The design does use a CLC design, so if you feel there is good reason to avoid this, let me know. I've tried to read up on it, and from what I understand, lower voltage higher current supplies don't need as large a value inductor. I cam up with minimal of 5mh for a 45 volt at 10 amp supply, and I will be using a 10mh inductor. I know tube amps use 5h+ inductors, but thats at 300 volts or more. When I looked at the Class A SS amp supplies that used them, like from Nelson Pass, they used smaller 20mh inductors I believe, and I noticed that the Musical Fidelity with "Choke regulated" supplies used somethin like 5mh inductors, so I figure this is in the range. I think I read somewhere that inductors need at least a constant minimal current running through them to work effectivly, which is one reason they aren't commonly used in Class AB amps. However, with a higher bias Class AB amp like I'm using, I'm thinking it would be ok.
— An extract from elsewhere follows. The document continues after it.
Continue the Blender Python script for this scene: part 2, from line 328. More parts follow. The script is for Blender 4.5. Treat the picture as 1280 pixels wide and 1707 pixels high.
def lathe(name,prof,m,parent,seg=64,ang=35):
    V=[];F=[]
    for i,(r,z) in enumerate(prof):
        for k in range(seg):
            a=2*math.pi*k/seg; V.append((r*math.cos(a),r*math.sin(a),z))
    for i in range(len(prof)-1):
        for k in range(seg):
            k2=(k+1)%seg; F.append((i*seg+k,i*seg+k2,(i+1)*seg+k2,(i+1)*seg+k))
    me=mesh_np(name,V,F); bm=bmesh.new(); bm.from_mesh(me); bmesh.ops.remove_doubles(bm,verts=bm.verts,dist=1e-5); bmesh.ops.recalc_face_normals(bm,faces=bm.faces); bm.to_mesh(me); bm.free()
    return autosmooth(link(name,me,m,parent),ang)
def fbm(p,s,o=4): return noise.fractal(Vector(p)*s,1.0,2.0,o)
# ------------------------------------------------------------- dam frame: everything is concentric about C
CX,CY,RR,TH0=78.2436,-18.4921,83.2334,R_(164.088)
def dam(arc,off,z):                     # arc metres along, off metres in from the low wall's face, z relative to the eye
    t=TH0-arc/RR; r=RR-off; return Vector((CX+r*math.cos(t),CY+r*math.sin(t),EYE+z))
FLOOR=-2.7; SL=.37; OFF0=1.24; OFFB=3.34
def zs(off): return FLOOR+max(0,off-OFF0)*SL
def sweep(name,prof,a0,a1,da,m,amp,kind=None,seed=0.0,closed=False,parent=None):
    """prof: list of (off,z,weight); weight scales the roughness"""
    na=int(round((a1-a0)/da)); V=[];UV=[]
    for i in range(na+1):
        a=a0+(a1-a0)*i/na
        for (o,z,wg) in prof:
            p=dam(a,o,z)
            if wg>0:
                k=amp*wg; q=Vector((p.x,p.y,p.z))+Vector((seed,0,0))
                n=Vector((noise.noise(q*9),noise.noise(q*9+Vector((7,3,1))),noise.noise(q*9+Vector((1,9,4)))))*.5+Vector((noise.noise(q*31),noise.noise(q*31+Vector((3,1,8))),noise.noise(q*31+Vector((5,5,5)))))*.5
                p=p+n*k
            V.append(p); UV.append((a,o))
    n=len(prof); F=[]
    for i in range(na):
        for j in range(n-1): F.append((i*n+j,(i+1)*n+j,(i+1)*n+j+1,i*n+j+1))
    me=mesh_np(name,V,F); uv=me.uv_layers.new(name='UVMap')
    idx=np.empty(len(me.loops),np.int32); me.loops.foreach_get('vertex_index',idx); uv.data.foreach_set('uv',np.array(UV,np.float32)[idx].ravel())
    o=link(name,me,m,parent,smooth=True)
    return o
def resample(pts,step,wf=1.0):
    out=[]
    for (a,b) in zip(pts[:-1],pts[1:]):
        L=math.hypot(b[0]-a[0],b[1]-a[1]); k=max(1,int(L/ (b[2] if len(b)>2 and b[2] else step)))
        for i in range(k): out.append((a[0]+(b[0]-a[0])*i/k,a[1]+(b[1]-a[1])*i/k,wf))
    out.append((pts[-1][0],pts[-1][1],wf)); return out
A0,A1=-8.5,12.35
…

Anyway, the design will use IXYS 1200 volt 30 amp schottky diodes with .01mf MKT caps across them. In Nelson Pass's words, to slow them down. I tried this in others and liked the improvement, though it does make me question the use of Freds in the first place. Anyway, then it will go into 10,000uf's of capacitance made up of a single panasonic cap. Then a 10mh inductor with a .1 ohm resistance, and followed by 40,000mf of capacitance made up of 4-10,000uf caps. I think if I get the caps I want they will be rated for 80 volts or 100 volts and 105c, not sure though. I also might try adding some higher voltage Elna or Nichicon audio grade caps of smaller values to lower the esr. Say like a few 200-600uf caps on each side. Should have a similar effect to bypassing with small film caps, but over a broader range, no?

The transformer isn't picked yet, I was asking about that, but probably will be a Plitron 1000va tranny with 45 volt secondaries. However I'm really thinking of saving the money and getting a cheaper one from Parts Express or Ebay, I've had good luck that way in the past.

This power supply was showing between 100-200 microvolts of ripple with a 5k load and like 2.8 with a 20milliohm load, which also gave almost 8 amps across the load resistor. I figured that would equal close to a full out load. Could someone also explain why ripple goes up so much as load goes up? Thanks.